Dicha afición comenzó en la flor de su juventud, momento desde el cual incursionó en varios equipos siendo acreedor a preseas por su habilidad al pialar y colear, en una ocasión siendo campeón estatal en tal modalidad, además de recibir los laureles por su invaluable apoyo en la formación y adoctrinamiento de escaramuzas.

A sus hijos siempre les inculcó la pasión por este deporte, “la charrería es una forma de vida… es algo que fomenta las relaciones con gente que piensa y ama lo mismo”, reflexiona su hijo al respecto. Como padre, su descendencia lo recuerda como un hombre cariñoso en el criar, pero estricto en el formar, cosa que, reconoce y fomenta el carácter y el respeto; y aunque fue muy adepto a la fiesta y a las diversiones que ella conlleva, siempre supo sacar adelante a su familia y darles una vida digna.

Pero el destino no detiene su curso, y es a la edad de 72 años que Don Manuel del Hoyo fallece en un accidente automovilístico; en su funeral, el incansable hombre de trabajo -a su avanzada edad seguía laborando por mero placer- fue acompañado por todos los familiares y amigos que sembró en el camino y en los cuales dejó una grata memoria de la persona que fué. Su legado a una generación que dejó, fue el de no darse por vencido jamás, de avanzar con el trabajo al frente y no dejarse ir para atrás, aun cuando en el horizonte se vislumbre la tempestad, pues, a su modo de decirlo, los problemas eran pasaderos, “que puede deber un hombre que con su vida no pague”, pronunció alguna vez.

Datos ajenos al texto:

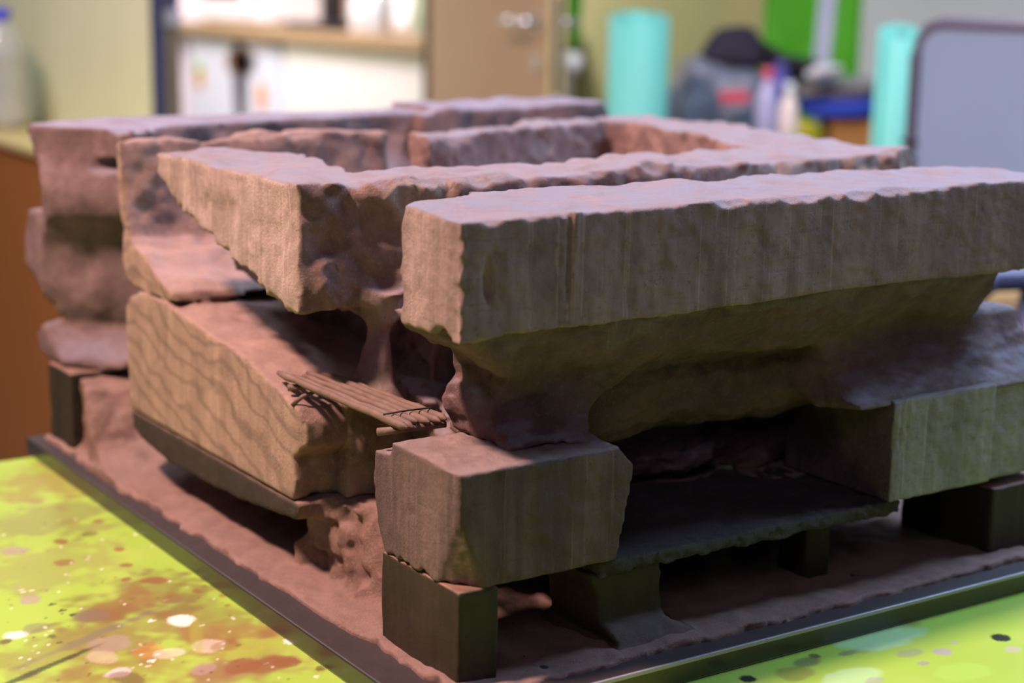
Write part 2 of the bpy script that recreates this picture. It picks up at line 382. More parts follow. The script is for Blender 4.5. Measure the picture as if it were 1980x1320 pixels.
bul = smax(V.poly(yzr, 0), V.rng(0, .302, .486)+.006*n1, .012)+.0022*n1*np.clip((V.Y-.03)/.01, 0, 1)+.0007*n3
def finish_front(F):
    F = np.maximum(F, .0669-V.Z)
    F = np.maximum(F, np.where(V.Z > .1995, (.0284-V.Y), (.0292-V.Y)))
    F = np.maximum(F, .0256-.0003-V.X)
    F = V.chips(F, [(.03, .0295, .2625), (.47, .029, .2625)], 60, .004, .013, (0, -.75, .66), 1)
    F = V.chips(F, [(.17, .0295, .2625), (.47, .029, .2625)], 16, .012, .022, (.1, -.62, .78), 2)
    F = V.chips(F, [(.0256, .03, .262), (.0256, .09, .262)], 14, .002, .005, (-.7, 0, .7), 3)
    F = V.chips(F, [(.0256, .0295, .25), (.0256, .0295, .205)], 16, .003, .007, (-.72, -.68, 0), 4)
    F = V.chips(F, [(.0256, .035, .200), (.0256, .075, .198)], 12, .004, .009, (-.6, 0, -.8), 5)
    F = V.chips(F, [(.03, .029, .2005), (.46, .029, .2035)], 50, .003, .008, (0, -.7, -.7), 6)
    F = V.chips(F, [(.0256, .1, .133), (.0256, .03, .132)], 26, .002, .005, (-.7, 0, .7), 7)
    F = V.chips(F, [(.0256, .0295, .13), (.0256, .0295, .10)], 12, .002, .006, (-.7, -.7, 0), 8)
    F = V.chips(F, [(.0256, .11, .0675), (.035, .03, .0675)], 14, .003, .006, (-.7, 0, -.7), 9)
    F = V.chips(F, [(.04, .0295, .067), (.13, .0295, .067)], 22, .002, .006, (0, -.7, -.7), 10)
    F = V.chips(F, [(.03, .0295, .1325), (.13, .0295, .132)], 26, .002, .006, (0, -.7, .7), 11)
    F = V.chips(F, [(.0256, .1205, .125), (.0256, .118, .08)], 10, .003, .006, (-.6, .8, 0), 12)
    F = V.chips(F, [(.084, .118, .263), (.45, .108, .263)], 40, .004, .012, (0, .8, .6), 13)
    F = V.chips(F, [(.34, .0297, .0655), (.48, .033, .062)], 22, .002, .007, (0, -.7, -.7), 14)
    # grooves in the sawn faces
    g = np.sqrt((V.X-.0405-.05*(.262-V.Z))**2+(V.Y-.0285)**2)-.0036*np.clip((.252-V.Z)/.02, 0, 1)*np.clip((V.Z-.212)/.012, 0, 1)
    F = np.maximum(F, -np.where((V.Z > .208) & (V.Z < .254), g, 1))
    g = np.sqrt((V.X-.0925+.03*(.262-V.Z))**2+(V.Y-.0290)**2)-.0020*np.clip((V.Z-.2)/.03, 0, 1)
    F = np.maximum(F, -np.where(V.Z > .202, g, 1))
    q = V.ball((.0250, .050, .1965), .0085, (1.2, 1.1, 1)); F = np.maximum(F, -(q+.001*V.noise(.006, 71)))
    F = F+.0003*V.noise(.004, 77)+.0011*V.fbm(.0075, 79, 2)*np.clip((np.minimum(V.Y-.031, V.X-.028))/.006, 0, 1)*np.clip((.258-V.Z)/.006, 0, 1)*np.clip((.33-V.X)/.05, .15, 1)+.0013*V.noise(.0046, 78)*np.clip(1-np.abs(V.X-.0256)/.004, 0, 1)*np.clip((.047-V.Y)/.012, 0, 1)*(V.Z > .19)
    for k_, (cx_, cz_, r_) in enumerate(((.205, .2655, .010), (.262, .2665, .014), (.300, .266, .010), (.352, .268, .016), (.385, .267, .011), (.455, .267, .012), (.155, .2650, .007), (.118, .2645, .006))):
        q = V.ball((cx_, .0262, cz_), r_*.62, (2.6, 1.25, .9)); F = np.maximum(F, -(q+.0012*V.noise(.010, 90+k_)))
    return F
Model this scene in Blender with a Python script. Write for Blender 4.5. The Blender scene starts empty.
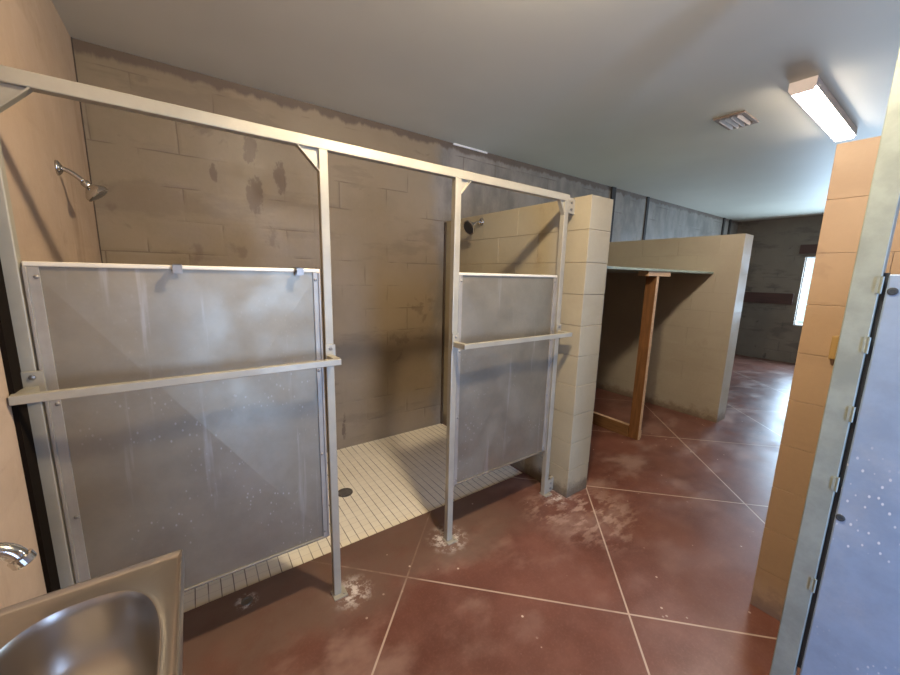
import bpy, bmesh, math, random
from mathutils import Vector, Matrix
random.seed(7)
SC = bpy.context.scene
COL = SC.collection
PI = math.pi

# ------------------------------------------------------------------ helpers
def tag(o, label=None, cat=None, group=None, kind=None):
    if label: o['label'] = label
    if cat: o['category'] = cat
    if group: o['group'] = group
    if kind: o['kind'] = kind
    return o

def link_mesh(name, bm, mat, parent=None, smooth=False, bevel=0.0, seg=2):
    bmesh.ops.recalc_face_normals(bm, faces=bm.faces)
    me = bpy.data.meshes.new(name)
    bm.to_mesh(me); bm.free()
    o = bpy.data.objects.new(name, me)
    COL.objects.link(o)
    if mat: me.materials.append(mat)
    if smooth:
        for p in me.polygons: p.use_smooth = True
    if bevel > 0:
        m = o.modifiers.new('bevel', 'BEVEL'); m.width = bevel; m.segments = seg
        m.limit_method = 'ANGLE'; m.angle_limit = math.radians(40)
        m.harden_normals = False
    if parent:
        o.parent = parent
        o.location = -Vector(parent.location)      # meshes are drawn in world coordinates
    return o

def thing(name, label, cat, loc, group=None):
    o = bpy.data.objects.new(name, None); COL.objects.link(o)
    o.empty_display_size = 0.05
    o.location = loc
    return tag(o, label, cat, group)

def part_of(o, parent, root):
    # reparent a mesh drawn in world coordinates under a part of the thing
    o.parent = parent
    return o

def box(bm, x0, x1, y0, y1, z0, z1):
    vs = [bm.verts.new(c) for c in ((x0,y0,z0),(x1,y0,z0),(x1,y1,z0),(x0,y1,z0),(x0,y0,z1),(x1,y0,z1),(x1,y1,z1),(x0,y1,z1))]
    for f in ((0,1,2,3),(4,5,6,7),(0,1,5,4),(1,2,6,5),(2,3,7,6),(3,0,4,7)):
        bm.faces.new([vs[i] for i in f])
    return vs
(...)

Así concluye la vida de un hombre que llegó a estar solo y derrotado en una tierra ajena a la que lo vio crecer, pero que finalmente logró levantarse y destacar por la pasión que siempre le acompañó. Al final, detrás de él sólo queda aquella imagen de un charro montado en su caballo a la luz del alba, sin más preocupación que vivir la vida plenamente y seguir trabajando por un mañana mejor.